Exercise description
Return each line of the material verbatim.

::: Recorded information :::

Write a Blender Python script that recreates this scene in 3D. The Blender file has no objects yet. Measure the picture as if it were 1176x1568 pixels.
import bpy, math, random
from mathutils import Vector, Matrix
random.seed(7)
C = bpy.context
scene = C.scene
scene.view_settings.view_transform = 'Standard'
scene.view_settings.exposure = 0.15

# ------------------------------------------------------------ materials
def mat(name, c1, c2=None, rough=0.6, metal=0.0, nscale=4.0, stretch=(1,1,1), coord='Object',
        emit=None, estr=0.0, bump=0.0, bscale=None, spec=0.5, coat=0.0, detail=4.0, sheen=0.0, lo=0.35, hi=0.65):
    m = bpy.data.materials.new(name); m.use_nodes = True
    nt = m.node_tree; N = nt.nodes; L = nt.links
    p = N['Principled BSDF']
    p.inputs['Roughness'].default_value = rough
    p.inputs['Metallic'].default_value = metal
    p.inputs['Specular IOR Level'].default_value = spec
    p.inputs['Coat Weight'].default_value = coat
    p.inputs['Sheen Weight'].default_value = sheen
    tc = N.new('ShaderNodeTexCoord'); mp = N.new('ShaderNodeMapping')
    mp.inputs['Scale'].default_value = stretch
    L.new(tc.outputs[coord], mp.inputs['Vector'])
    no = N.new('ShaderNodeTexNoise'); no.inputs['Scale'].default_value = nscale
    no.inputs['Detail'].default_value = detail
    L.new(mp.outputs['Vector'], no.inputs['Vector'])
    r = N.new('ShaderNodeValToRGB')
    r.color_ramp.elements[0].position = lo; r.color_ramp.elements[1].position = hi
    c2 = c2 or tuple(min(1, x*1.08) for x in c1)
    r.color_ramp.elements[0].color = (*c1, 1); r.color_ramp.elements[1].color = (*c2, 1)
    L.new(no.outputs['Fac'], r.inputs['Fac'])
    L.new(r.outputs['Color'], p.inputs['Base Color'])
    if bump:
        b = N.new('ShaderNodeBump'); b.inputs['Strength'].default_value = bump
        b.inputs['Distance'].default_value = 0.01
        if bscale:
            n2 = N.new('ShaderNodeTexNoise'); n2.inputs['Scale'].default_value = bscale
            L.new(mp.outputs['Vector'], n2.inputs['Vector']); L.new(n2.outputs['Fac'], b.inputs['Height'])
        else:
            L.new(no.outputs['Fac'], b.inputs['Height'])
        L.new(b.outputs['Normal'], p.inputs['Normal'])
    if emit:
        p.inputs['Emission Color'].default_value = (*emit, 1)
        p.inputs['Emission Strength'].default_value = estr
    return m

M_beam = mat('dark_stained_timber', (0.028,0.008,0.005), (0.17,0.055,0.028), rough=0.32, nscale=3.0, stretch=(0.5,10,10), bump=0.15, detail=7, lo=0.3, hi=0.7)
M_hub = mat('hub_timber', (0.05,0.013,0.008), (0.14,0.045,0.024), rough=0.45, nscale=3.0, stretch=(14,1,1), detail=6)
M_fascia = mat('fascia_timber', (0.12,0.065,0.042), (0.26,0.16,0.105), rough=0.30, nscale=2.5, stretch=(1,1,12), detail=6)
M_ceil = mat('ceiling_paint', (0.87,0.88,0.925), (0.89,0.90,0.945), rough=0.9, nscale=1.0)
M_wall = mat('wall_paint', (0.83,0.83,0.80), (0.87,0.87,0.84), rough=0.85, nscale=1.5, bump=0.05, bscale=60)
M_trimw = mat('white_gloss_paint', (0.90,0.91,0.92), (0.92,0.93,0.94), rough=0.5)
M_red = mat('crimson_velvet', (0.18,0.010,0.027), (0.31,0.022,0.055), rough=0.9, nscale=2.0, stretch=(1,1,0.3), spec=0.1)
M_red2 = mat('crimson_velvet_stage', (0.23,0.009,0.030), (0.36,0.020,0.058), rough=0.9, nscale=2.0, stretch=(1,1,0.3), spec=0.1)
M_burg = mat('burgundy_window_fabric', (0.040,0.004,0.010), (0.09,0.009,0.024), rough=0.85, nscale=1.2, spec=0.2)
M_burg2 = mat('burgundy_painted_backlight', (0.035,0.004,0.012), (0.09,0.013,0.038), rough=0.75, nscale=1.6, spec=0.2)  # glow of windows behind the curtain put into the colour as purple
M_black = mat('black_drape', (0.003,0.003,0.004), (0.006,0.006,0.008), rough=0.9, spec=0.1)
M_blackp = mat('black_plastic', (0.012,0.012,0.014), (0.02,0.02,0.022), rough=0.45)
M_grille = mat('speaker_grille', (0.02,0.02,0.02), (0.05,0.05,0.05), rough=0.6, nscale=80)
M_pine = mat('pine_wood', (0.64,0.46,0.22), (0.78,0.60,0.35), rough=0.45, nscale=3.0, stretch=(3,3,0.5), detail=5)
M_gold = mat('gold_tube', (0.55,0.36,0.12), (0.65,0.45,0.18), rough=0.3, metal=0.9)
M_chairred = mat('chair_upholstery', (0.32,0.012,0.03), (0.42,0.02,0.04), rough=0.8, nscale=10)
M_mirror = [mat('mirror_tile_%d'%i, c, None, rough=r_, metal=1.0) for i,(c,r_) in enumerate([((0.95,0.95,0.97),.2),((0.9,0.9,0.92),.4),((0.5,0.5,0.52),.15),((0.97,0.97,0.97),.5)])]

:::

Result for this exercise
Write a Blender Python script that recreates this scene in 3D. The Blender file has no objects yet. Measure the picture as if it were 1176x1568 pixels.
import bpy, math, random
from mathutils import Vector, Matrix
random.seed(7)
C = bpy.context
scene = C.scene
scene.view_settings.view_transform = 'Standard'
scene.view_settings.exposure = 0.15

# ------------------------------------------------------------ materials
def mat(name, c1, c2=None, rough=0.6, metal=0.0, nscale=4.0, stretch=(1,1,1), coord='Object',
        emit=None, estr=0.0, bump=0.0, bscale=None, spec=0.5, coat=0.0, detail=4.0, sheen=0.0, lo=0.35, hi=0.65):
    m = bpy.data.materials.new(name); m.use_nodes = True
    nt = m.node_tree; N = nt.nodes; L = nt.links
    p = N['Principled BSDF']
    p.inputs['Roughness'].default_value = rough
    p.inputs['Metallic'].default_value = metal
    p.inputs['Specular IOR Level'].default_value = spec
    p.inputs['Coat Weight'].default_value = coat
    p.inputs['Sheen Weight'].default_value = sheen
    tc = N.new('ShaderNodeTexCoord'); mp = N.new('ShaderNodeMapping')
    mp.inputs['Scale'].default_value = stretch
    L.new(tc.outputs[coord], mp.inputs['Vector'])
    no = N.new('ShaderNodeTexNoise'); no.inputs['Scale'].default_value = nscale
    no.inputs['Detail'].default_value = detail
    L.new(mp.outputs['Vector'], no.inputs['Vector'])
    r = N.new('ShaderNodeValToRGB')
    r.color_ramp.elements[0].position = lo; r.color_ramp.elements[1].position = hi
    c2 = c2 or tuple(min(1, x*1.08) for x in c1)
    r.color_ramp.elements[0].color = (*c1, 1); r.color_ramp.elements[1].color = (*c2, 1)
    L.new(no.outputs['Fac'], r.inputs['Fac'])
    L.new(r.outputs['Color'], p.inputs['Base Color'])
    if bump:
        b = N.new('ShaderNodeBump'); b.inputs['Strength'].default_value = bump
        b.inputs['Distance'].default_value = 0.01
        if bscale:
            n2 = N.new('ShaderNodeTexNoise'); n2.inputs['Scale'].default_value = bscale
            L.new(mp.outputs['Vector'], n2.inputs['Vector']); L.new(n2.outputs['Fac'], b.inputs['Height'])
        else:
            L.new(no.outputs['Fac'], b.inputs['Height'])
        L.new(b.outputs['Normal'], p.inputs['Normal'])
    if emit:
        p.inputs['Emission Color'].default_value = (*emit, 1)
        p.inputs['Emission Strength'].default_value = estr
    return m

M_beam = mat('dark_stained_timber', (0.028,0.008,0.005), (0.17,0.055,0.028), rough=0.32, nscale=3.0, stretch=(0.5,10,10), bump=0.15, detail=7, lo=0.3, hi=0.7)
M_hub = mat('hub_timber', (0.05,0.013,0.008), (0.14,0.045,0.024), rough=0.45, nscale=3.0, stretch=(14,1,1), detail=6)
M_fascia = mat('fascia_timber', (0.12,0.065,0.042), (0.26,0.16,0.105), rough=0.30, nscale=2.5, stretch=(1,1,12), detail=6)
M_ceil = mat('ceiling_paint', (0.87,0.88,0.925), (0.89,0.90,0.945), rough=0.9, nscale=1.0)
M_wall = mat('wall_paint', (0.83,0.83,0.80), (0.87,0.87,0.84), rough=0.85, nscale=1.5, bump=0.05, bscale=60)
M_trimw = mat('white_gloss_paint', (0.90,0.91,0.92), (0.92,0.93,0.94), rough=0.5)
M_red = mat('crimson_velvet', (0.18,0.010,0.027), (0.31,0.022,0.055), rough=0.9, nscale=2.0, stretch=(1,1,0.3), spec=0.1)
M_red2 = mat('crimson_velvet_stage', (0.23,0.009,0.030), (0.36,0.020,0.058), rough=0.9, nscale=2.0, stretch=(1,1,0.3), spec=0.1)
M_burg = mat('burgundy_window_fabric', (0.040,0.004,0.010), (0.09,0.009,0.024), rough=0.85, nscale=1.2, spec=0.2)
M_burg2 = mat('burgundy_painted_backlight', (0.035,0.004,0.012), (0.09,0.013,0.038), rough=0.75, nscale=1.6, spec=0.2)  # glow of windows behind the curtain put into the colour as purple
M_black = mat('black_drape', (0.003,0.003,0.004), (0.006,0.006,0.008), rough=0.9, spec=0.1)
M_blackp = mat('black_plastic', (0.012,0.012,0.014), (0.02,0.02,0.022), rough=0.45)
M_grille = mat('speaker_grille', (0.02,0.02,0.02), (0.05,0.05,0.05), rough=0.6, nscale=80)
M_pine = mat('pine_wood', (0.64,0.46,0.22), (0.78,0.60,0.35), rough=0.45, nscale=3.0, stretch=(3,3,0.5), detail=5)
M_gold = mat('gold_tube', (0.55,0.36,0.12), (0.65,0.45,0.18), rough=0.3, metal=0.9)
M_chairred = mat('chair_upholstery', (0.32,0.012,0.03), (0.42,0.02,0.04), rough=0.8, nscale=10)
M_mirror = [mat('mirror_tile_%d'%i, c, None, rough=r_, metal=1.0) for i,(c,r_) in enumerate([((0.95,0.95,0.97),.2),((0.9,0.9,0.92),.4),((0.5,0.5,0.52),.15),((0.97,0.97,0.97),.5)])]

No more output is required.